In the grocery store, my wife is cute. She reads all the of ‘cents per ounce’ on the price labels trying to save money but forgets to look at the price and size.

Wife: Look honey, this is 3 cents per ounce cheaper!
Me: Well, yeah, but its 17 dollars more and we don’t need an 86 pound can of beans…

I, too, have a shopping gauge. It starts at various levels, but when it’s drained, I rapidly slip into a foul mood. Caffeine can help, chocolate can help, and being turned loose in a bookstore can almost refuel me in some cases. But if I’m out too long, forget it. I’m going to be a mean, cranky, and cantankerous sonofabitch for the rest of the day.

Holy crap!! I need to get you together with Jurphette. Maybe you ladies can work out a way that PT and I can go on a play date. Shop date? Whatever. This is totally my style. I think it’s the frenetic browsing that drives me up the wall. Identify, Evaluate, Compare, Decide. It’s just that simple. :smiley:

In our case, the one word answer is: YES

Wait… some men may have an actual say-so in how the household funds can be spent?

Why didn’t anyone tell me?

:smack:

:wink:

Actually, Jurph, while I’m sure I’d enjoy a play date with Jurphette while you and Papa Tiger go shopping together, right now I’m a Shopping Widow – he’s working halfway across the country, so suddenly I have to do all the shopping. After years of sitting at home and watching delicious, economical, home-cooked meals appear on the table, I am suddenly finding myself having to brush off those long-neglected skills of housewifery that I indulged in when I was young and stupid.

What it mostly means, however, is frozen dinners. Because I’m too lazy to shop for anything else and too lazy to fix anything else.
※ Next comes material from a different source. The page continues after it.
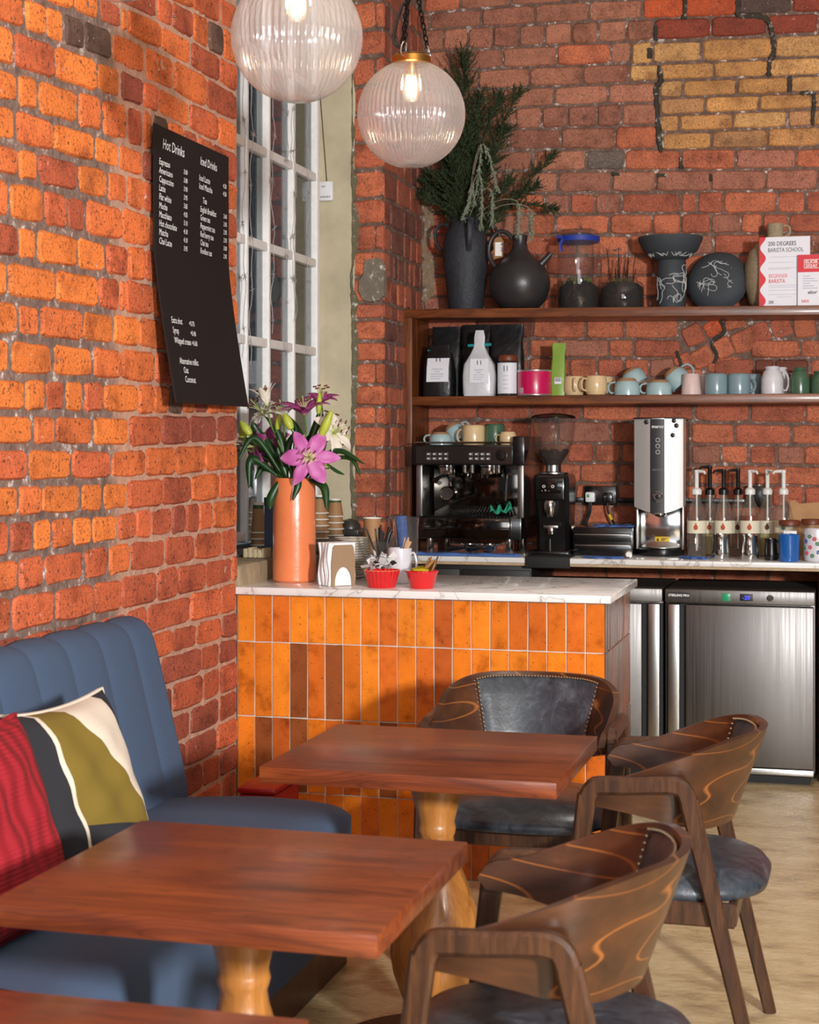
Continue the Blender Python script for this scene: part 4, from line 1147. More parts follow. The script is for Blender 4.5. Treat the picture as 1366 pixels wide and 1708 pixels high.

Papa Tiger, by the way, is also that aberration: A husband who can do all my laundry, even the delicates, without ever ruining a thing. His secret? He reads the labels. Other husbands, take note: It’s really a basic skill that even you can perform. And your wife will immediately have bragging rights over all her girlfriends. “My husband can do all the laundry all by himself, and do it well!”